Abbas criticized Israel’s West Bank separation wall, which nearly encircles Bethlehem.

“Your holiness is fully aware of the situation in Jerusalem which is surrounded by an apartheid wall which forbids our people in the West Bank from reaching the Church of the Holy Sepulchre and the Al-Aqsa mosque,” Abbas said.

The pope was scheduled to visit an altar directly adjacent to the seperation wall that had been built in anticipation of his arrival. But the Vatican changed plans at the last minute to avoid controversy as Israel has asked that the altar be demolished.

Instead, the pope will visit a UN-run school opposite the wall. The pope passed through the wall on his way into Bethlehem.

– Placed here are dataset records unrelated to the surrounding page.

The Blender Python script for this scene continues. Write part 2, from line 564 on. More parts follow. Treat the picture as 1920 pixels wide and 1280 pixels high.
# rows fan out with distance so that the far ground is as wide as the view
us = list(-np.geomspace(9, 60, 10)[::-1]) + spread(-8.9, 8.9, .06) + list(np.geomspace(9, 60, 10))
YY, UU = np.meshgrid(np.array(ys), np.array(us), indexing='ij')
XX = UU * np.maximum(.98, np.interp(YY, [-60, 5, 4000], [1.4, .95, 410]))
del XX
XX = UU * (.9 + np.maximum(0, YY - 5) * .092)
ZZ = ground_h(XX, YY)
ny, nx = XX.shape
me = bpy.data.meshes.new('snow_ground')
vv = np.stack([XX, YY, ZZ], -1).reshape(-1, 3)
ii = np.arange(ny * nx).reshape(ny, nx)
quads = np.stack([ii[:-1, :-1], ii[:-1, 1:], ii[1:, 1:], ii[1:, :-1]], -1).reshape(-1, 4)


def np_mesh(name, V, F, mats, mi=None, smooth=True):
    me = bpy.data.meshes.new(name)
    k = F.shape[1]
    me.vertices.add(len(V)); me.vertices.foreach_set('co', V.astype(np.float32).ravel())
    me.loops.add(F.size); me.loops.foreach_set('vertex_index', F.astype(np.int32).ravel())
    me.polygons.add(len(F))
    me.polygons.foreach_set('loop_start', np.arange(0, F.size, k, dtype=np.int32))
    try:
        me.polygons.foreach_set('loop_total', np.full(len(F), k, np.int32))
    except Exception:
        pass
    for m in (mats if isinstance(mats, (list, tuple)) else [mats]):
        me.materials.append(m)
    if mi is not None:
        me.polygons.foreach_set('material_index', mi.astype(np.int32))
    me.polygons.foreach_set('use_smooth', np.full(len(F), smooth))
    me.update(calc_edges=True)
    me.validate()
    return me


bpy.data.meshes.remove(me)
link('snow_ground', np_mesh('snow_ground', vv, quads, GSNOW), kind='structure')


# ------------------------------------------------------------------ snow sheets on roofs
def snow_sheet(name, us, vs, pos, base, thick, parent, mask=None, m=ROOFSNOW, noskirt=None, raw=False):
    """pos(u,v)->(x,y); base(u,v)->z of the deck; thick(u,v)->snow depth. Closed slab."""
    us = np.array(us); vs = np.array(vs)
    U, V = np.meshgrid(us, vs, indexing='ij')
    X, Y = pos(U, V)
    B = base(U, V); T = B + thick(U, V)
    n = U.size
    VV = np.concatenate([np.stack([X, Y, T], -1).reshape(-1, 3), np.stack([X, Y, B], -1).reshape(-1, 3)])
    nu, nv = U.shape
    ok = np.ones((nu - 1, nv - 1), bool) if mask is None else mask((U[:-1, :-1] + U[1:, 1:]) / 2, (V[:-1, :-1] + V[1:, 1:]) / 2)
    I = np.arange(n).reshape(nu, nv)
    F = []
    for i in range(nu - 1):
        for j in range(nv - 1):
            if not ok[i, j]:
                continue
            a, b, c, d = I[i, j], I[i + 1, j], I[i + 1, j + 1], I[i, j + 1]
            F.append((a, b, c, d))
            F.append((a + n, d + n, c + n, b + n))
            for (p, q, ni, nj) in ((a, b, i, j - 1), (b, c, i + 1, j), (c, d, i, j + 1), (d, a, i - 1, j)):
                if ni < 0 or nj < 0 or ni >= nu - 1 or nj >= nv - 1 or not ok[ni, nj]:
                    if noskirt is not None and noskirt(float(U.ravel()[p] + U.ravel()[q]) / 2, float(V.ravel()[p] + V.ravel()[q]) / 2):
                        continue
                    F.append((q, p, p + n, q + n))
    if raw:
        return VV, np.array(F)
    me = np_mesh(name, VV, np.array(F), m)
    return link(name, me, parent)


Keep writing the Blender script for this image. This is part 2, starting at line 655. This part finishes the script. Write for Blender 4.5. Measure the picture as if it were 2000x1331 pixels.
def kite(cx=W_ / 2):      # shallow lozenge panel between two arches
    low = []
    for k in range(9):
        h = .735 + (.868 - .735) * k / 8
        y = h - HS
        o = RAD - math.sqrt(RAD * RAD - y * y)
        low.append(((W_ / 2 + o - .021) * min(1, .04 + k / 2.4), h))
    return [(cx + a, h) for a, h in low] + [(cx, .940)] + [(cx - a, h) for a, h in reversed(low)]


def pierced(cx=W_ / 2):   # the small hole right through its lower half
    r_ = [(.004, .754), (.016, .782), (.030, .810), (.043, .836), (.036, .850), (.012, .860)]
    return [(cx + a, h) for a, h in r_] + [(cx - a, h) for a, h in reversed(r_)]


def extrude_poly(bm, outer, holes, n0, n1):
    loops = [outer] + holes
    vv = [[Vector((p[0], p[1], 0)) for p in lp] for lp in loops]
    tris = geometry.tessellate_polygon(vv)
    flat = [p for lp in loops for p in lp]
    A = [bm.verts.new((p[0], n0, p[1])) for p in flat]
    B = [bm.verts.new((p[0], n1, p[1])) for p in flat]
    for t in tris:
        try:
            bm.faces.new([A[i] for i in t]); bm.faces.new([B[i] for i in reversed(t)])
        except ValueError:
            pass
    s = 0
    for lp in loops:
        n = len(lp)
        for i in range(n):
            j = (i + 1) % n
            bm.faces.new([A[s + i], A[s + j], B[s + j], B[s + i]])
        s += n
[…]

“He saw for himself firsthand what the wall means and what impact it can and does have for on the Palestinians in Jerusalem and Bethlehem,” Odeh reported.

“Many believe just that experience would lead the pope to have a very a strong statement on the wall, that it must be torn down as his predecessor John Paul II had advocated and as international law states.”

At an open-air mass, the pope appeared to refer to the wall when he called for “greater freedom of movement, especially with regard to contact between family members and access to holy places.”

While the Christian population of Bethlehem and Palestinian territories in general have decreased significantly in recent years, some hope the pope’s visit will prevent Christians from leaving the Holy Land.

Earlier during his trip, while in the Josaphat Valley, the pope said it was a “tragic reality” that so many Christians had left.

“In the Holy Land there is room for everyone,” he said.